Totally disconnected topologies on countable set.

Question

Are there totally disconnected topologies $\tau$ on a countable set $X$ such that $(X,\tau)$ is not homeomorphic to one of the following?

• $\mathbb{N}$ with the discrete topology;
• one-point compactification of $\mathbb{N}$ with the discrete topology;
• $\mathbb{Q}$ with the Euclidean topology;
• $\mathbb{Z}$ with the $p$-adic topology for some prime $p$

?

Answer 1

If $\mathcal{F}$ is a free ultrafilter on $\omega$, we can define a topology $\mathcal{T}(\mathcal{F})$ on $\omega \cup \{p\}$, where all points of $\omega$ are still isolated and neighbourhoods of $p$ are $\{\{p\} \cup A: A \in \mathcal{F}\}$. This defines a scattered topology on a countable set, which is hereditarily normal, but not metrisable.

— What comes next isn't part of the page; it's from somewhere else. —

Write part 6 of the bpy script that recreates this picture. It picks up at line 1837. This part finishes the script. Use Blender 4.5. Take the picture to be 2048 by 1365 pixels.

The spaces are homeomorphic (for different ultrafilters) iff they ultrafilters are equivalent (there is a permutation of $\omega$ that transforms one in the other); there are $2^{2^{\omega}}$ many non-equivalent ultrafilters on $\omega$, so that many non-homeomorphic such ultrafilter spaces.

Answer 2

The obvious two point compactification of $\Bbb Z$ does the trick.

Answer 3

Given any countable ordinal $\alpha$, the order topology is a totally disconnected topology (it is homeomorphic to a subspace of the rationals).

If two ordinals are homeomorphic then they differ by finitely many isolated points. So different limit ordinals will give different spaces. There are uncountably many countable limit ordinals, which provides us with plenty of examples.

You get even more. Every successor ordinal is a compact space, so you get uncountably many compact examples that way too.